I’m trying to take my own advice. I’m trying to think of the positives. I’m trying to exercise it out of my system. I’m keeping off the booze. I’m getting enough sleep. I’m looking up at the sky until I’m blue in the face. I’m trying to avoid the news, but there is so much happening that is very important. So many lives are being destroyed. So many years of hard earned human rights are being rewound. All of the things that I value seem to be under attack. And it’s hard not to feel the weight of the world on your shoulders. And it’s hard to see anything that one Anxious Actor can do to stop any of it, or help in any way. I feel broken, and helpless, and like I’m swimming against a tsunami. I feel guilty about the fact that I can’t stop it.
And I know SO many people feel the same.
And today…. today Brexit negotiations start.

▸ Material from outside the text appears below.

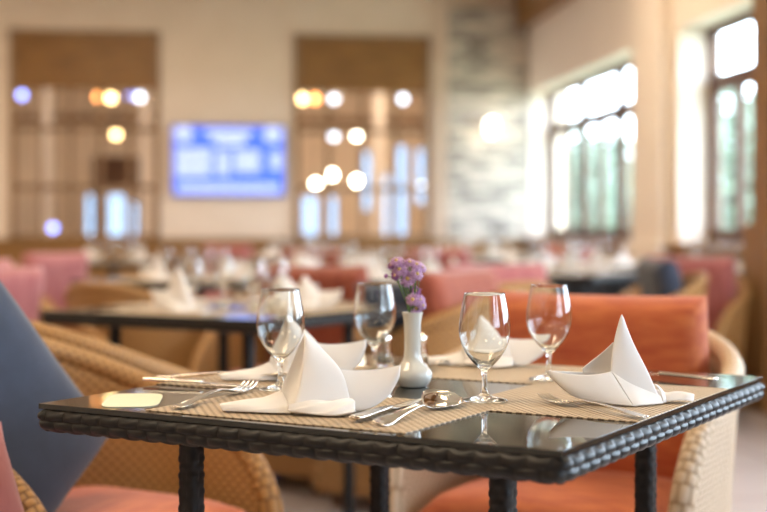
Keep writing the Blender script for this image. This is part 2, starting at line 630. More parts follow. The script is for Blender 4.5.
def tree(x, y, h, r, label, seed):
    q = random.Random(seed)
    root = empty('garden_tree', (x, y, -0.35))
    tag(root, label, 'tree', 'trees outside the windows')
    bm = bmesh.new()
    tube(bm, [(0, 0, 0), (0.05, 0.03, h * 0.4), (0, 0.08, h * 0.75)], [0.12, 0.09, 0.05])
    obj('trunk', bm, M['bark'], root, True)
    bm = bmesh.new()
    for k in range(2200):
        t, u = q.uniform(0, 2 * PI), q.uniform(-1, 1)
        rr = r * q.uniform(0.55, 1.0)
        c = Vector((math.cos(t) * math.sqrt(1 - u * u) * rr, math.sin(t) * math.sqrt(1 - u * u) * rr, h * 0.62 + u * rr * 1.35))
        s = q.uniform(0.09, 0.17)
        a = Vector((q.uniform(-1, 1), q.uniform(-1, 1), q.uniform(-1, 1))).normalized() * s
        b = a.orthogonal().normalized() * s * 0.5
        bm.faces.new([bm.verts.new(c + v) for v in (-a, b, a, -b)])
    obj('foliage', bm, M['leaf'], root)
    return root


tree(6.8, 17.0, 3.0, 1.0, 'pale green garden tree outside the nearer window, left one seen through its casements', 3)
tree(9.1, 20.6, 3.1, 1.0, 'pale green garden tree outside the nearer window, at the right of its panes', 4)
tree(7.9, 29.0, 3.4, 1.1, 'pale green garden tree seen through the left casements of the far window', 5)
tree(9.4, 31.0, 3.5, 1.1, 'pale green garden tree seen through the right casements of the far window', 6)

# ---------------------------------------------------------------- ceiling lamps, sconce, television, annex lamps
first = None
for k, (lx, ly) in enumerate(CEIL_LAMPS):
    if first is None:
        first = empty('ceiling_light', (lx, ly, CEIL))
        tag(first, 'square ceiling light with warm diffuser above the dining room', 'ceiling light', 'ceiling lights')
        obj('frame', boxes((-0.62, 0.62, -0.62, -0.57, -0.07, 0), (-0.62, 0.62, 0.57, 0.62, -0.07, 0), (-0.62, -0.57, -0.57, 0.57, -0.07, 0), (0.57, 0.62, -0.57, 0.57, -0.07, 0)), M['ceiling'], first)
        obj('diffuser', boxes((-0.57, 0.57, -0.57, 0.57, -0.06, -0.03)), M['lampglow'], first)
    else:
        c = copy_tree(first)
        c.location = (lx, ly, CEIL)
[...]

So I’m taking a deep breath as I type. And I’m thinking about The Husband’s face. And I’m thinking about my lovely chat with my dad yesterday. I’m thinking about all the people running to help to those poor, terrified people in Grenfell Tower. I’m thinking about Sgt Pepper. I’m thinking about my niece’s excited laughter, and one of the women I love most in the world’s pregnancy. I’m thinking about my brother’s wedding just over a year ago, and I’m thinking about my imminent tour. I’m thinking about Melissa McCarthy’s Sean Spicer impression, and Alec Baldwin’s Trump impression. I’m thinking about those two white women confronting a ‘Britain First’ hate monger outside a mosque in East London. I’m thinking about cheese.
And I suggest you do the same. It won’t change the world. It won’t bring back lives. It won’t stop the vitriol.
But it might help act as a hard border which the waves of anxiety don’t have the visa to cross.
It might not. We can but hope.
Now where is that gin I hid from myself?